Florian Dick hängt sich gerne an die Wand.


„So ein Boulderraum hat sehr viele Vorteile, aber an den Kick beim Eisklettern kommt nichts“, so Daniel Köhler. In dem kleinen Raum kann man auch noch schnell nach der Arbeit trainieren. Außerdem hält man sich den Sommer über fit um im Winter gleich durch zu starten. Aber auch in der kalten Jahreszeit wird der Boulderraum genutzt, zum Beispiel bei schlechtem Wetter oder wenn sich noch keine richtigen Eisstrukturen gebildet haben. Köhler versichert aber, dass das Klettern mit Eisgeräten in der Natur am Eis wesentlich besser ist: „Es ist einfach unberechenbar. Man weiß nie, was auf einen noch zu kommt.“ Elisabeth Köhler findet es sehr beruhigend, wenn sie im Eis ganz auf sich selbst konzentriert ist. Auch Florian Dick, ein festes Mitglied dieser Klettergruppe, findet seinen ganz besonderen Ausgleich bei diesem Sport: „In gewisser Weise ist es auch Aggressionsabbau, wenn ich das Eisgerät mit aller Kraft in die fragile Struktur schlage.“


Sicherheitsvorkehrungen retten Leben


Die richtige Ausrüstung ist überlebenswichtig.

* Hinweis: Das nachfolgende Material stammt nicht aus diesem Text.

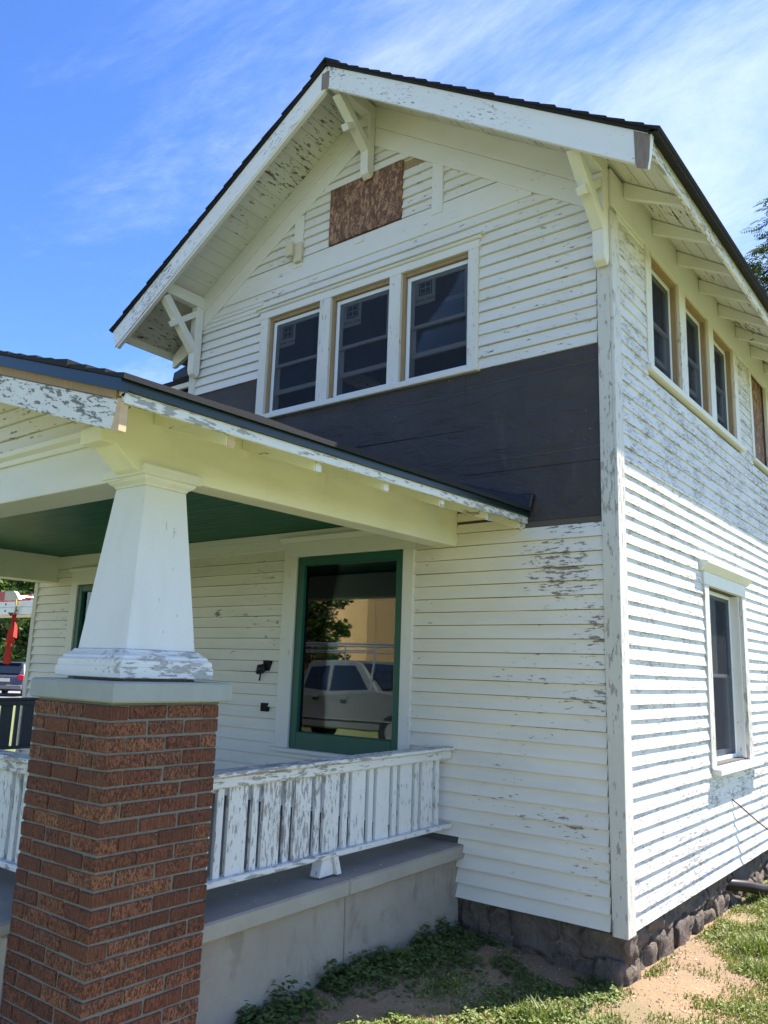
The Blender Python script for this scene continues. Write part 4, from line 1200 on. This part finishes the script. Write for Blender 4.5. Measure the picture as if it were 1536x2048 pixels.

Beim Eisklettern oder  Dry Tooling im Freien muss man sich selbst absichern. Es gibt nur sehr selten fest verankerte Bohrhacken. Ob die Geräte halten oder nicht ist wohl für alle der besondere Nervenkitzel. Die richtige Ausrüstung ist überlebenswichtig. Dazu gehören ein Helm, ein Klettergurt, Steigeisen, Eisgeräte und viel verschiedenes Sicherungsmaterial. Außerdem benutzt man in der Regel ein Halbseil, das doppelt verläuft. Falls man eines aus Versehen mit den scharfen Eisgeräten durchtrennt, hat man noch ein weiteres, das einen in der Wand hält. Laut der Internetseite „eisklettern.com“ gibt es für Eiskletterer drei Grundregeln, die sie beachten sollten: 1. Man sollte nicht stürzen, denn jeder auch so kleine Sturz kann verheerende Folgen haben. 2. Man ist beim Klettern bis an die “Zähne” bewaffnet, und könnte sich auch selbst verletzten. 3. Man sollte so klettern, als ob man ohne Seil klettern würde.

 

Vom Klettern zum Eisklettern


Elisabeth Köhler ist davon überzeugt, dass die Gefahr der Leichtsinnigkeit beim Eisklettern nicht besonders hoch ist. „Normalerweise fängt man mit dem normalen Klettern an und steigt erst später aufs Klettern in der Eiswand um. Aus den Fehlern beim Felsklettern hat man dann bereits gelernt. Meist wagt man sich das erste Mal mit jemanden an eine Eiswand, der bereits Erfahrung auf dem Gebiet gesammelt hat.“


Meine Füße haben den Boden verlassen. Ich hänge in der Wand. Eine Hand nach der anderen hängt sich mit den Eisgeräten in die verschiedenen Holzklötze ein. Doch jetzt soll ich in die Wand schlagen. Mit aller Kraft hole ich aus und versenke das Eisgerät in der Wand. Es hält.